The Basotho Covenant Movement (BCM)’s Reverend Tšepo Lipholo, who seconded the motion, said the Matekane-led government “is dominated by tenderpreneurs who have been doing business with the government since a long time ago”.

“Now they have joined politics, they must not do business with the government,” Lipholo said.

He said some of the MPs in the ruling parties are still doing business with the government despite their promises before the election to stop doing that.

“Those who will not abide by the law should be disqualified as MPs,” Lipholo said.

“Basotho’s small businesses are collapsing day-by-day, yet people who are in power continue to take tenders for themselves.”

He applauded the Abia constituency MP Thuso Makhalanyane, who was recently expelled from Matekane’s RFP for rebellion because he withdrew his car from government engagement after he was sworn in as an MP.

“He set a good example by withdrawing his vehicle where it was hired by the government,” Lipholo said.

Rakuoane said during the past 30 years after Lesotho’s return to democratic rule, section 59 of the constitution has not been attended to even when it was clear that some MPs had business dealings with the government.

“This section stops you from entering parliament when doing business with the government. Those who are already members will have to leave,” he said.

Rakuoane said they are waiting for Speaker Tlohang Sekhamane to sign the motion so that the parliament business committee can set a date for its debate.

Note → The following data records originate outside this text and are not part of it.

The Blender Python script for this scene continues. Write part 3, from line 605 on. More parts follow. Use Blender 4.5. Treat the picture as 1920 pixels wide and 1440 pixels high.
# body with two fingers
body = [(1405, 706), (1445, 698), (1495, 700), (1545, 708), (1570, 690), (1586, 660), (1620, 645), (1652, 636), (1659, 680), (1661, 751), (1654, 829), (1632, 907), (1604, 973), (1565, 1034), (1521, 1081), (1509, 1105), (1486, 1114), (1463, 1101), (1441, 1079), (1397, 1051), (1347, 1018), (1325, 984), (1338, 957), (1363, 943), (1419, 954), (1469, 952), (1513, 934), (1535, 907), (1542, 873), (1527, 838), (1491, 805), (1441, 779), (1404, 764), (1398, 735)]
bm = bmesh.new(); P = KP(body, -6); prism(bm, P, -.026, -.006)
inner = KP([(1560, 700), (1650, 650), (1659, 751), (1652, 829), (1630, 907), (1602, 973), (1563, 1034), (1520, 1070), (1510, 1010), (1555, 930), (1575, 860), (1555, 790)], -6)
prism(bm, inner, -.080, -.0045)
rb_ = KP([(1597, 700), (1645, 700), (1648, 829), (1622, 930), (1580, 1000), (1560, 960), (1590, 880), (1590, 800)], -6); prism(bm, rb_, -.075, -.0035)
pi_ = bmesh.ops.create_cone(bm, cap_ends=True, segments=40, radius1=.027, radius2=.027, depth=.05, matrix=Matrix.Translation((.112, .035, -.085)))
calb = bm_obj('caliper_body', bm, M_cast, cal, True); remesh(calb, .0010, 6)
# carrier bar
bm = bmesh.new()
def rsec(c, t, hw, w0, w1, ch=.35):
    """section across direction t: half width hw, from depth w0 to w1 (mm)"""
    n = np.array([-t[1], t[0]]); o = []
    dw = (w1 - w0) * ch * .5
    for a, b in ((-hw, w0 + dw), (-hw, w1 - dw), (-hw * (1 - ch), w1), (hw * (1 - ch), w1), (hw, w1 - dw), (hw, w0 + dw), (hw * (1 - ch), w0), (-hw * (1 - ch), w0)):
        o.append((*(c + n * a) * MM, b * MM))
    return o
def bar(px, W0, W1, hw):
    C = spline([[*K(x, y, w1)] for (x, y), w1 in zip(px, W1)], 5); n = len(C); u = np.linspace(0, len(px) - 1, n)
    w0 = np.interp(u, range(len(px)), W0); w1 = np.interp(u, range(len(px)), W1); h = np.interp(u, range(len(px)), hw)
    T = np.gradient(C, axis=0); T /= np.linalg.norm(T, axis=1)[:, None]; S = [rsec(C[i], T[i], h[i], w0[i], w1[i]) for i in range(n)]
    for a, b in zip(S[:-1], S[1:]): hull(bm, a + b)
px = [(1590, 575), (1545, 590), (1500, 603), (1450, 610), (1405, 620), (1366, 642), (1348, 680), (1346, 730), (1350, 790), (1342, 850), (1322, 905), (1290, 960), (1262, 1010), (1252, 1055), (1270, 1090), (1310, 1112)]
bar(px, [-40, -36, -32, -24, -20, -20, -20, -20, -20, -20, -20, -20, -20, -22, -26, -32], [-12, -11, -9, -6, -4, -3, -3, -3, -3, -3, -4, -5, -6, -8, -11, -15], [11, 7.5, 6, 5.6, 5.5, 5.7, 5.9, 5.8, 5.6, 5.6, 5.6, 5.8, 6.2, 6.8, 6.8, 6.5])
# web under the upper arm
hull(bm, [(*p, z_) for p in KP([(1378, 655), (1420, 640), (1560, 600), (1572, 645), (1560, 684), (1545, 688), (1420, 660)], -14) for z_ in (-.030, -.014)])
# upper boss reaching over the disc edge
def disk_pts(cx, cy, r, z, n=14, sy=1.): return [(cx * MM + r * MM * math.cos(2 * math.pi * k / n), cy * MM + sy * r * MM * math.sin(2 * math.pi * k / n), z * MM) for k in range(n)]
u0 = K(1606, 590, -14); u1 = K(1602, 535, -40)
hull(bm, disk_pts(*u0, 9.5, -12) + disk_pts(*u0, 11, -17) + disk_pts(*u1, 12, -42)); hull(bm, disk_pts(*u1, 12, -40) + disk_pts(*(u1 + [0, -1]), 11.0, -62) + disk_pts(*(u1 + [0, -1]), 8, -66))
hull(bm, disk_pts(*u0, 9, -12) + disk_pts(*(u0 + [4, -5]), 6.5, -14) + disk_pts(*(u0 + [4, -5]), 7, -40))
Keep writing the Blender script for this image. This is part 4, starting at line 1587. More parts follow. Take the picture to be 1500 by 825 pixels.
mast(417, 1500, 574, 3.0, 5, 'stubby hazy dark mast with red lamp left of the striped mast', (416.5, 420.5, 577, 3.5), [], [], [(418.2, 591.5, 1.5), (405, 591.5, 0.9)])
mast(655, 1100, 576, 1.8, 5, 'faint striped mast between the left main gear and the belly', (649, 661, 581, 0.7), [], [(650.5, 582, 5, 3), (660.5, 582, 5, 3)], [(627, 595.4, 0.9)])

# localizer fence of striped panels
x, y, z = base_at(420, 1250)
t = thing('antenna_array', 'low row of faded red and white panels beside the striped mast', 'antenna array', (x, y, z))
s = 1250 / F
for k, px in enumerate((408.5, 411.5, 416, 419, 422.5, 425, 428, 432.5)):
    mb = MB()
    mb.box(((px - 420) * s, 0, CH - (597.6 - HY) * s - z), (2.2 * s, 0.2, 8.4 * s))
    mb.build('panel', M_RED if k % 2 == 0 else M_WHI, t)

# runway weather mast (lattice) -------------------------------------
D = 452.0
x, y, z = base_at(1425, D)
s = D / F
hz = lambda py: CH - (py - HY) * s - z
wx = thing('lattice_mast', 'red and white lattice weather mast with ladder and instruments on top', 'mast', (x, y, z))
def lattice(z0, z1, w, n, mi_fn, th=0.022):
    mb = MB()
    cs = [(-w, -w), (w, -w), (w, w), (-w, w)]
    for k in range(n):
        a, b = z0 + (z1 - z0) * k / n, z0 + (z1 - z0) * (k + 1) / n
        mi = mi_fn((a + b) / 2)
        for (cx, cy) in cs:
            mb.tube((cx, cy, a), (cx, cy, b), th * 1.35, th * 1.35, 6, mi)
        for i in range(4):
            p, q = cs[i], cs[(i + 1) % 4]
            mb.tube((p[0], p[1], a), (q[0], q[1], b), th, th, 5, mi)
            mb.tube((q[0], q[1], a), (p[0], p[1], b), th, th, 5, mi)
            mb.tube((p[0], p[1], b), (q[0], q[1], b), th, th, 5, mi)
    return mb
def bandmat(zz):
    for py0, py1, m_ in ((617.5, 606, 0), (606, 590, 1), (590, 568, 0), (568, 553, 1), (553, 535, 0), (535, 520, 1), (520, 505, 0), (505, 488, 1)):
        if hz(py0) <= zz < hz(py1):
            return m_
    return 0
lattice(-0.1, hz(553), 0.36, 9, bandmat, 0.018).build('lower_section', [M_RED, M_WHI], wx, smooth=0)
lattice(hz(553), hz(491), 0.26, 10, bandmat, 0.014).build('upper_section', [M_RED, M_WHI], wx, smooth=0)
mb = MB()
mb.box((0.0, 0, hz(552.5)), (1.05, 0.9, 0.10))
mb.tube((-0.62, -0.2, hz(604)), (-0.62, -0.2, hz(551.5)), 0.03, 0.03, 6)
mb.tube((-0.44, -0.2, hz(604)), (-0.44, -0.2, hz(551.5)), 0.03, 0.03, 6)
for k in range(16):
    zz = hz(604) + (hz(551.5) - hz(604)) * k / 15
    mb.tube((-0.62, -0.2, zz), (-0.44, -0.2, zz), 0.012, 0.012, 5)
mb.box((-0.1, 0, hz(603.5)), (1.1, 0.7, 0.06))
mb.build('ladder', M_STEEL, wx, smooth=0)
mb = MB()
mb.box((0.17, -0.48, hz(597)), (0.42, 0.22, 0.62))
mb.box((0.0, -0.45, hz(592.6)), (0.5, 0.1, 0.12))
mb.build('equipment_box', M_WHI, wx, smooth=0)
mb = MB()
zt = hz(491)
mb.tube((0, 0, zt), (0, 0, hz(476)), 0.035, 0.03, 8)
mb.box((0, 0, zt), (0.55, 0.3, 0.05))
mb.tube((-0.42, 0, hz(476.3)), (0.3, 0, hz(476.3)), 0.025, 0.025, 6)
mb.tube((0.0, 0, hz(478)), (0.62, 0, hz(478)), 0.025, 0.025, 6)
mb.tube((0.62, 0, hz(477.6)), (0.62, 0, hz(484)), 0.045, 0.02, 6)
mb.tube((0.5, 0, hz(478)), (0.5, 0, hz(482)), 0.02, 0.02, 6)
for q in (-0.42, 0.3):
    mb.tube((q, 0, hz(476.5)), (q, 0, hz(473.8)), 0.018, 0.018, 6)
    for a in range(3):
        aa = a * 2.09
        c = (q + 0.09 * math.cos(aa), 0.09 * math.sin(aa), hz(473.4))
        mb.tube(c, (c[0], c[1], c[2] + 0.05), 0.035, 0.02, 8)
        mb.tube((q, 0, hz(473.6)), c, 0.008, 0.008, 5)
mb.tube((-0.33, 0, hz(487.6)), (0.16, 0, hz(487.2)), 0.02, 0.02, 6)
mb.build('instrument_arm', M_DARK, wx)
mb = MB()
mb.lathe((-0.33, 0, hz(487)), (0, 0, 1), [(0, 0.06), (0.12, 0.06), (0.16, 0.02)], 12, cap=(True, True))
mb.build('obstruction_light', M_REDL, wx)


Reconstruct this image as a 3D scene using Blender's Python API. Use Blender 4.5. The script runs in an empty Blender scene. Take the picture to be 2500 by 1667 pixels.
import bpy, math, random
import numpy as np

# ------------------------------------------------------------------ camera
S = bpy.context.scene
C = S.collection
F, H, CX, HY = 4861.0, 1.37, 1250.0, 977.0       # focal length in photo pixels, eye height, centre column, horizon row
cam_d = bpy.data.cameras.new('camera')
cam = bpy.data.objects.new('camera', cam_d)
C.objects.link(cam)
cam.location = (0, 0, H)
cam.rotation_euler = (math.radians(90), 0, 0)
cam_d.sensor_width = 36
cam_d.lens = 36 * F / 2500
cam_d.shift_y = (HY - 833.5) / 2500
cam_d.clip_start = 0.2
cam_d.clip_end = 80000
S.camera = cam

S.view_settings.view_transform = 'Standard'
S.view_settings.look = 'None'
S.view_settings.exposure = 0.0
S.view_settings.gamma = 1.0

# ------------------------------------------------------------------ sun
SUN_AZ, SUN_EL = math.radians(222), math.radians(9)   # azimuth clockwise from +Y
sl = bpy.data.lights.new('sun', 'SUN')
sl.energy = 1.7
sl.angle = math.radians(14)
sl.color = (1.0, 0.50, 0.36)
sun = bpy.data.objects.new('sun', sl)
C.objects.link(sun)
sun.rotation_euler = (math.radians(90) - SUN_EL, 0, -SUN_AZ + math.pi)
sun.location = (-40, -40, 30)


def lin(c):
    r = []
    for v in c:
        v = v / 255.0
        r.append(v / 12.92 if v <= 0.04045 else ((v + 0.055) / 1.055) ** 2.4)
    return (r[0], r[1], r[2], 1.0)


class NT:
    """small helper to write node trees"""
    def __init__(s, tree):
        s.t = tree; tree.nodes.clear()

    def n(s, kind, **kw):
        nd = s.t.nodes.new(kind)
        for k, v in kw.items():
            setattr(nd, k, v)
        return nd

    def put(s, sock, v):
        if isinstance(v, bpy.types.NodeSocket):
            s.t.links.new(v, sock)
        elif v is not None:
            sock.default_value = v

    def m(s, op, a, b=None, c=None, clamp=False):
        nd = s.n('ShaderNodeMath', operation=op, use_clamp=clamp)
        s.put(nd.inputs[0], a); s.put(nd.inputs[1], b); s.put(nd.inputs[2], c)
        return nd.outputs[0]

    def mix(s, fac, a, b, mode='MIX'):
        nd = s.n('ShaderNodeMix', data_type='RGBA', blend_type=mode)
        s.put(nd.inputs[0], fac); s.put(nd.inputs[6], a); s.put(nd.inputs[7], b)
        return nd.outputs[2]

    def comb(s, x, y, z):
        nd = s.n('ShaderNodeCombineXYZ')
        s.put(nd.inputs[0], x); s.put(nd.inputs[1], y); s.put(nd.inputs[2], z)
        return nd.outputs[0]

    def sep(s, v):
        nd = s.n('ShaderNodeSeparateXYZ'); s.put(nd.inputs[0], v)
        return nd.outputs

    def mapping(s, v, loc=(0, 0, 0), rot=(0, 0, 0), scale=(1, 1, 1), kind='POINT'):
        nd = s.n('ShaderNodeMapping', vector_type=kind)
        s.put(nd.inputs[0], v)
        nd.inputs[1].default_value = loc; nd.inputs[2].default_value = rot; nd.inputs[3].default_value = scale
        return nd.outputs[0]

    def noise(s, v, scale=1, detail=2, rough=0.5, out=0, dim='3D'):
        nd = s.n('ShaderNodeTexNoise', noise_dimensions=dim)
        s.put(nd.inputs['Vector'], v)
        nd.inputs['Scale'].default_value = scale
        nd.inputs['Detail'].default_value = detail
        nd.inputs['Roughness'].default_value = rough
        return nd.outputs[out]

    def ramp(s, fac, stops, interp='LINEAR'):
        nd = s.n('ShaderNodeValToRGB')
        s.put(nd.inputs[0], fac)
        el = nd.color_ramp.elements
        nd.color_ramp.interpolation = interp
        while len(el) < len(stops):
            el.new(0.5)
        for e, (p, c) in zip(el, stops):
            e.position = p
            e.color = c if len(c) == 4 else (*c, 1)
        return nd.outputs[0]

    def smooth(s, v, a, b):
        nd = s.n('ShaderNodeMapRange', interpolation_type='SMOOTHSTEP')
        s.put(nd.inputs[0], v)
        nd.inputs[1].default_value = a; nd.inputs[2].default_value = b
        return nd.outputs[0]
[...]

“The law will also serve to assist ordinary Basotho businesses as they will not compete with the executive,” he said.

“There are many Basotho businesses in business these MPs are in. They must get those tenders instead.”

The new motion comes barely a week after a court application aimed at disqualifying Mokhothu.

The government-sponsored application sought the Constitutional Court to declare Mokhothu unfit to be prime minister because he was convicted of fraud in 2007.

Mokhothu has been suggested as Matekane’s replacement should the motion of no confidence pass in parliament.